I guess when it rains it pours (or when the sun shines, it really shines?). Last week, I touched on Apple shortcuts. I thought it was a cautious start to empowering everyone to automate everything from their phone. I remain optimistic that more 3rd party integrations will make it worthwhile.
This week enter Slack workflows. To say that this launch is timid is an overstatement. You get 3 triggers (manually trigger, new member or a reactji--that's a reaction emoji if you're new to the whole internet thing). The only actions you get are to send a message or to create a form. That's it. Not a single 3rd party app. I've only used it to automate sending colleagues a kudos... and I write about automation.

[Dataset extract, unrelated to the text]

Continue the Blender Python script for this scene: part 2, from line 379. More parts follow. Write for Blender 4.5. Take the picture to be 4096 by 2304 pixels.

Remember that Microsoft Teams is crushing Slack in the entreprise space due to a tight integration between Teams and Microsoft 360 and a 0$ price tag. Also remember that Microsoft runs Microsoft Flow (like Zapier but built by Microsoft so it's uglier and integrates less apps). Flow + Teams, that's a goddamn automation powerhouse. Automating a few messages doesn't really cut it.
I understand the whole launch the minimum viable product ethos (I live it everyday) but when you're Slack's scale and fighting Microsoft, MVP isn't going to cut it. I'm reminded of Rand Fishkin's view on launching MVPs when you have brand awareness:
Conversely, if you already have a big following with high expectations, publicly launching a traditional MVP [...] can be disastrous. If you’ve reached a certain scale (which could vary depending on the reach of your organization versus the size of your field), perception and reputation are huge parts of your current and future success. A not-up-to-par product launch can hurt that reputation in the market and be perceived as a reason to avoid your company/product by potential customers.
On the bright side, everyone's still all-in on the no code movement, even Slack.